Why the China Soybean Truce is a Geopolitical Mirage and a Blow to American Farmers

The math of the latest trade truce does not add up. While the headlines today, December 08, 2025, focus on a supposed thawing of relations between Washington and Beijing, the Chicago Board of Trade is telling a much darker story. As of 10:00 AM this morning, January 2026 soybean futures fell to 1097.00 cents per bushel, a drop that exposes the deep skepticism professional traders have regarding the so-called 12 million metric ton purchase pledge.

Today’s announcement by the U.S. Department of Agriculture of a $12 billion emergency aid package for farmers is the clearest admission yet that the trade war is not over. It is a taxpayer-funded bandage for a structural wound. China is not returning to the American market because of a change of heart; they are managing a political optics game while their commercial buyers have already moved their business to South America.

The Brazil Monopoly and the Death of American Market Share

The numbers from the General Administration of Customs in Beijing confirm a brutal reality. China’s soybean imports reached a record for November, but the source of that grain has shifted almost entirely. In September alone, Brazil supplied nearly 85 percent of China’s total soybean imports. This is not a temporary fluctuation. This is a permanent rewiring of the global supply chain.

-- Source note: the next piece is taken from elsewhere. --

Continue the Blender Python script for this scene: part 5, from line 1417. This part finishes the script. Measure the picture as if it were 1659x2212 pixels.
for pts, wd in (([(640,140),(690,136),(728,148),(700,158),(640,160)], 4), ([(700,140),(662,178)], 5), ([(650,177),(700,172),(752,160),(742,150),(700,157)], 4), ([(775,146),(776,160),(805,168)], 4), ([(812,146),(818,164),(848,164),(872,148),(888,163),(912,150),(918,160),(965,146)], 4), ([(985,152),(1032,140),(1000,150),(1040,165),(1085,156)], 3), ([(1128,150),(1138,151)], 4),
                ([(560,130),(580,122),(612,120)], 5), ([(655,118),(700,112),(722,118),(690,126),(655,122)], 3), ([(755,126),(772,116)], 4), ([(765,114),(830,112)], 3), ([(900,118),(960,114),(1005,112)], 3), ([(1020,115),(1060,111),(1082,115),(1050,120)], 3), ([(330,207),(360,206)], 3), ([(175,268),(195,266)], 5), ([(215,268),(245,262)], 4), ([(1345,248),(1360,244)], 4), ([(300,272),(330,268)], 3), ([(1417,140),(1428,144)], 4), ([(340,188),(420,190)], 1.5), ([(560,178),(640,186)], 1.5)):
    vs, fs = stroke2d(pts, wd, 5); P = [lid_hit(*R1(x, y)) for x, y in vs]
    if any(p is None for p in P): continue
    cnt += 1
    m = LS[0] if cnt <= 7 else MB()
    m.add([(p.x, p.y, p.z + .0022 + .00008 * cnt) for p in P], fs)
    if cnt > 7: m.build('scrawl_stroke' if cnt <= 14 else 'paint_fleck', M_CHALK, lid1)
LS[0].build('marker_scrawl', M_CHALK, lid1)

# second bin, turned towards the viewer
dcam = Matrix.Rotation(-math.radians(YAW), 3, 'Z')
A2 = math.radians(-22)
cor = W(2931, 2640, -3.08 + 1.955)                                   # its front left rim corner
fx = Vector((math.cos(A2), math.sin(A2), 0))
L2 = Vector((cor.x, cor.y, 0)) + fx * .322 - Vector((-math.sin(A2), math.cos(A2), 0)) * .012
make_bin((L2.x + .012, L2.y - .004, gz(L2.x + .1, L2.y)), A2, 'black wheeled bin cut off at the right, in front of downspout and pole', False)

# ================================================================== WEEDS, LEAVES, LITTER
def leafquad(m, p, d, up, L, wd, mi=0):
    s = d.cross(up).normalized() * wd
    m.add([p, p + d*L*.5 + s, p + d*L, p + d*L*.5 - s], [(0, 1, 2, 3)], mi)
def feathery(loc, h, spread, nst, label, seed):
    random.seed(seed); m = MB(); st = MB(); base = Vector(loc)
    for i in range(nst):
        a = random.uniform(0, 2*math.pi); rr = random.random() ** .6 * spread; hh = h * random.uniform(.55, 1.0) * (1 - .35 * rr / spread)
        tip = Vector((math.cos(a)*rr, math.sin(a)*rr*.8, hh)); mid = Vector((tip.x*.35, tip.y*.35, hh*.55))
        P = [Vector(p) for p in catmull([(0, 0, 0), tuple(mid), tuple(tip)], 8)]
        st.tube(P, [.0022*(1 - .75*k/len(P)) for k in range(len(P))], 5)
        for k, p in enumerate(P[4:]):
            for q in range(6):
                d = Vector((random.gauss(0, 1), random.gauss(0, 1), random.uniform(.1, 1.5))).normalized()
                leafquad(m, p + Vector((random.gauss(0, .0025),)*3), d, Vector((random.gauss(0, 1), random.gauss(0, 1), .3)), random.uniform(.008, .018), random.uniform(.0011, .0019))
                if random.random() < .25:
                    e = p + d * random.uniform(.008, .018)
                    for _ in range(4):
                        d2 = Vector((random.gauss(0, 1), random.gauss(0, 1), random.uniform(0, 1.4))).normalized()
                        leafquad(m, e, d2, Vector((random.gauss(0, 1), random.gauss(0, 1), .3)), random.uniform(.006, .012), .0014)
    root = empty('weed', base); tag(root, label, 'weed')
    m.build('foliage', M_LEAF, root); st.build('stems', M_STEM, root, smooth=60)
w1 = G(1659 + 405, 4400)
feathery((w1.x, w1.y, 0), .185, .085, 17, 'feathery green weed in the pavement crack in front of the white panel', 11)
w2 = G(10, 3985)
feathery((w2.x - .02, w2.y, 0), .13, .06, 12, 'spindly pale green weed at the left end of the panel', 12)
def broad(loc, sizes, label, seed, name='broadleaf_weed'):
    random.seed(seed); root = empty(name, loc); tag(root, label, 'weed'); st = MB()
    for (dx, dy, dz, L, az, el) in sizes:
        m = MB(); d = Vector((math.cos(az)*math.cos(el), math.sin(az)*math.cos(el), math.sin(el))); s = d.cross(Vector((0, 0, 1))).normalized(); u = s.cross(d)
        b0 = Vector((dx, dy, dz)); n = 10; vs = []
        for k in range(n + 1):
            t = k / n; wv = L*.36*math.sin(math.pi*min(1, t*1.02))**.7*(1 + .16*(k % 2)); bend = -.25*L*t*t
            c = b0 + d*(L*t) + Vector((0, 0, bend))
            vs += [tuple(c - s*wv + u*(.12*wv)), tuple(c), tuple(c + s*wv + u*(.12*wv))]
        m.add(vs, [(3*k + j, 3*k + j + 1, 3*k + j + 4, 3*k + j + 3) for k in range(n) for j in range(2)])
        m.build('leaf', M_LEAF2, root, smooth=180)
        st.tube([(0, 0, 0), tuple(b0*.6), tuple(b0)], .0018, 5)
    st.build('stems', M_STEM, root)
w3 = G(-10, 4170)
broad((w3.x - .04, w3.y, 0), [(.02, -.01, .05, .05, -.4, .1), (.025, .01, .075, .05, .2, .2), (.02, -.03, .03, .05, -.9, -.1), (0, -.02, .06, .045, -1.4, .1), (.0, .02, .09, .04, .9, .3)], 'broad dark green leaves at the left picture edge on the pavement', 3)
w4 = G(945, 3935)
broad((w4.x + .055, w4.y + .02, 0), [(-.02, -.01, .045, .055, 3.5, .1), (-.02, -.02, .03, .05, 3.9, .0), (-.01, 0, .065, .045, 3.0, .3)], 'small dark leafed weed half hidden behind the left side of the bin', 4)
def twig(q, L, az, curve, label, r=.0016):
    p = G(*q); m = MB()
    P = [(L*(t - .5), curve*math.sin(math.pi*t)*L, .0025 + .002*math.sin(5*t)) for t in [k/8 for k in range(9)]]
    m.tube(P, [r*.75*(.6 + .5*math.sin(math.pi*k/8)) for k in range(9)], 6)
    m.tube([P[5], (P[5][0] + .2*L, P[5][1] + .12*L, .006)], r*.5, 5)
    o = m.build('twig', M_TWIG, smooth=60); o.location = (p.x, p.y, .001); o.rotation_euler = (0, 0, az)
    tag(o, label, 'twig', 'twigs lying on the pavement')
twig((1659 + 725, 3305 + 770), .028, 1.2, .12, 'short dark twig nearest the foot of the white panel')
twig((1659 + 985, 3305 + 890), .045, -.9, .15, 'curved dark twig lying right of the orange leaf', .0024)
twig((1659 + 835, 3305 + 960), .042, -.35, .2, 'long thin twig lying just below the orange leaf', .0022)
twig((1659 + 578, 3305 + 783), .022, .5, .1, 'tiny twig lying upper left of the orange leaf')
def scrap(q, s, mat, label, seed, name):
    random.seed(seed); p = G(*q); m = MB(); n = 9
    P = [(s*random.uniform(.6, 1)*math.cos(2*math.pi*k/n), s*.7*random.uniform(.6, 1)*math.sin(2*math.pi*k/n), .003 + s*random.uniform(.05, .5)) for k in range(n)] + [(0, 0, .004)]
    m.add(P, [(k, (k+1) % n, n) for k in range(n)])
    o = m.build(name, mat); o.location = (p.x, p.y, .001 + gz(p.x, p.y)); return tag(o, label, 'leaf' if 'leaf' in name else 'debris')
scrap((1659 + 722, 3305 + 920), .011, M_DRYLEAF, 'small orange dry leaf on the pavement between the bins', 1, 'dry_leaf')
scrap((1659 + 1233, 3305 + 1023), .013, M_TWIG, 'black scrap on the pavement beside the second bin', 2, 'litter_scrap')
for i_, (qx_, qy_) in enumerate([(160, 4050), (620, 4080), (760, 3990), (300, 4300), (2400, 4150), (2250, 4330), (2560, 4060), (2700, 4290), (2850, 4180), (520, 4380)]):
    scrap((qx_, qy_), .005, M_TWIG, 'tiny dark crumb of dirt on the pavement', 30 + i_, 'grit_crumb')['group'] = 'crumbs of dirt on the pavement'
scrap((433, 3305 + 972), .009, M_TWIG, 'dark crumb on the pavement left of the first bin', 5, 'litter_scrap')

While U.S. officials tout a commitment for 12 million tons by February 2026, Reuters calculations based on latest customs data show that China has only booked approximately 8 million tons so far. More concerning is who is doing the buying. The purchases are being driven exclusively by state-owned enterprises like Sinograin and Cofco. Private commercial crushers in China are staying on the sidelines, wary of the 34 percent total duty rate that still hangs over U.S. origin beans despite the temporary truce.

Technical Realities of the 2025/26 Marketing Year

Price action doesn’t lie. The $12 billion aid package was timed to coincide with a period of massive logistical bottlenecks. Farmers are currently harvesting a crop that the December WASDE report estimates at 4.3 billion bushels. Without a reliable Chinese buyer, storage capacity in the Midwest is reaching a breaking point. This is forcing basis levels down, effectively stripping away the profit margins for any producer not protected by government subsidies.

Current Export Price Comparison (Dec 08, 2025)

The following table illustrates the cost disparity that is killing U.S. competitiveness. These prices reflect the Free on Board (FOB) rates as of this morning.

Export Origin FOB Price (USD/MT) Effective Duty to China Landed Cost (Estimated)
US Gulf (New Orleans) $438.50 34% (Interim) $587.59
Brazil (Santos) $402.15 3% (Standard) $414.21
Argentina (Upriver) $411.80 3% (Standard) $424.15

The Mechanism of the Scam

The political claim of a $40 billion annual purchase is technically impossible given current global market prices. At $11 per bushel, China would need to import nearly 100 million tons from the U.S. alone to hit that target. That represents over 85 percent of total U.S. production. It ignores the needs of the domestic crush industry and every other export partner from Mexico to Japan. This is not a trade deal; it is a mathematical absurdity used for domestic messaging.

China has spent the last 24 months investing billions into Latin American infrastructure. They are building rail lines and deep-water ports in Peru and Brazil specifically to bypass the U.S. logistical chain. They have also successfully transitioned a portion of their trade to Yuan-denominated settlements, further insulating their food security from U.S. dollar volatility. The truce we see today is a tactical delay, not a strategic shift.

The next critical milestone for the agricultural sector arrives on January 12, 2026. This is when the USDA will release the final production numbers and quarterly stocks report. If China’s state buyers haven’t closed the 4 million ton gap in their 12 million ton pledge by then, the market will likely break below the 1000-cent support level. Keep a close eye on the weekly export inspections report; it is the only reliable metric to see if the promised ships are actually being loaded.